The Kurdish rebel leader Abdullah Ocalan was freed from house arrest yesterday by a Rome appeals court, and the Italian Foreign Minister, Mr Lamberto Dini, said he would either be tried in Italy or deported.
Earlier Italian judicial sources said that Germany had cancelled an international arrest warrant for Ocalan, but the German federal court of justice denied this.
Mr Dini said: "The options we have are to explore the possibility of trying Ocalan in Italy, otherwise there remains only the solution of deporting him, given that he arrived illegally in Italy."
In Ankara the Turkish Defence Minister, Mr Ismet Sezgin, said that the Italian court decision was "incomprehensible", and it would affect relations between the two countries.

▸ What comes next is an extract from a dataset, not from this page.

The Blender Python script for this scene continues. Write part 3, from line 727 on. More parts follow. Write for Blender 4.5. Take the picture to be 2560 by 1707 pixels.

Mr Ocalan, who was arrested in Rome on November 12th after arriving on a flight from Moscow, was put under house arrest on November 20th, on the basis of the German international arrest warrant.
Turkey also requested Mr Ocalan's extradition to face terrorist charges linked to the PKK's 14-year struggle for Kurdish independence.
Italy turned down the request, on the grounds that it could not extradite someone to a country which maintained the death penalty. Meanwhile the wife of the late French president, Ms Danielle Mitterrand, yesterday met Mr Ocalan and a number of Italian politicians. Ms Mitterrand is the president of a human rights association she founded, France-Libertes.